El segundo nivel del crimen organizado en la minería ilegal es el procesamiento del mineral extraído ilícitamente por platas formales en la costa, al amparo del Registro Integral de Formalización Minera (Reinfo). Es la dimensión más lucrativa y menos investigada. Por ejemplo, no se establece si las coordenadas del lugar donde se extrajo el mineral se corresponden con las coordenadas del Reinfo. Un indicador del tráfico es el enorme crecimiento de las exportaciones peruanas de oro hacia países con controles permisivos respecto de la procedencia, como India o Emiratos Árabes Unidos. Así, es evidente que una lucha efectiva contra el crimen organizado tendría que considerar legislación y medidas para controlar los grandes flujos de economías ilegales y no solo los de menor escala.

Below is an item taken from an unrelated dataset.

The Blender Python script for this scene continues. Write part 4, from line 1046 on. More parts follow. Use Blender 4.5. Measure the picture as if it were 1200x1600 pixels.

A diferencia de las paralizaciones de transportistas, la convocatoria del 24 de octubre se plantea presionar al Gobierno para una estrategia integral, en coordinación con el Congreso y el Poder Judicial. Participarán sectores más amplios que los organizadores. Aunque el objetivo no es adelantar elecciones, la presidenta Boluarte aún no percibe que en la sociedad se incuba una insatisfacción originada en problemas auténticos y no en las maniobras de enemigos que ella se inventa. Por otro lado, su equipo de gobierno es incompetente para los retos que plantea la crisis de seguridad. Las protestas en ascenso pueden hacerla tambalear más que los muertos, que los Rolex y que los ‘waykis’ de su vida.